Table 7.3. nutcpc command line TLS options resume
| Option | Description |
|---|---|
| -C | specifies as argument the filename of the (public) certificate to use. |
| -A | specifies as argument the filename of the certificate authority file. |
| -K | specifies as argument the filename of the (private) key. |
| -W | if you use a keyfile (with -K), and it is password-protected, you can specify the password to use with this switch. Use with -q for security reasons. |
| -R | specifies as argument the filename of the certificate revocation list. This file is only checked when nutcpc is launched : you currently need to stop and restart nutcpc if the revocation list is changed. Since 2.2.19, nutcpc reloads this file when receiving a HUP signal. |
| -a | specifies as argument the string to use to check the CN nuauth certificate contains. If you do not use this option, nuauth certificate DN will be checked against nuauth fully qualified domain name, which will be found by performing a reverse DNS lookup on nuauth IP address. |
| -N | If you use this switch, nutcpc will skip the nuauth CN check. |
| -Q | By default, nutcpc leaves with an error if the CA is not configured (see -A), and (since 2.2.19) forces user to type "yes" to bypass the warning.
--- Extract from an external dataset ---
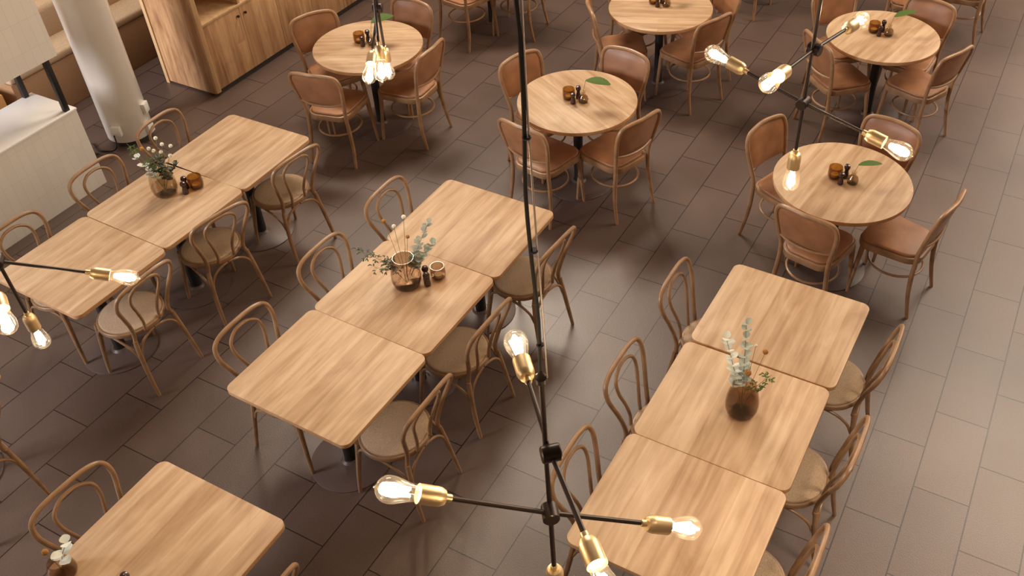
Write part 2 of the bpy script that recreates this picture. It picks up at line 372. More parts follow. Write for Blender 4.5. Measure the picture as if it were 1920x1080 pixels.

If you use this option, the problem will be ignored. Use at your own risk!! |
Table 7.4, “nuclient.conf TLS options resume” describes the TLS options that the libnuclient client accepts on command line. All these options are accepted since the 2.2.18 release (some options existed earlier). Currently, these options work with nutcpc, as well as nuapplet.
Table 7.4. nuclient.conf TLS options resume
| Option | Description |
|---|---|
| nuauth_tls_cert | specifies as argument the filename of the (public) certificate to use. |
| nuauth_tls_ca | specifies as argument the filename of the certificate authority file. |
| nuauth_tls_key | specifies as argument the filename of the (private) key. |
| nuauth_tls_crl | specifies as argument the filename of the certificate revocation list. This file is checked when the client is launched, and anytime the client is disconnected from nuauth and needs to reconnect. |
| nuauth_suppress_fqdn_verif | If set to 1, the client will skip the nuauth CN check. |
nufw is the server running on the firewall which receives the packets coming from kernel and send them to the authentication server and wait a response.
nuauth is the authentication server which receives the packets coming from nufw and the packets coming from user and send back a decision to nufw.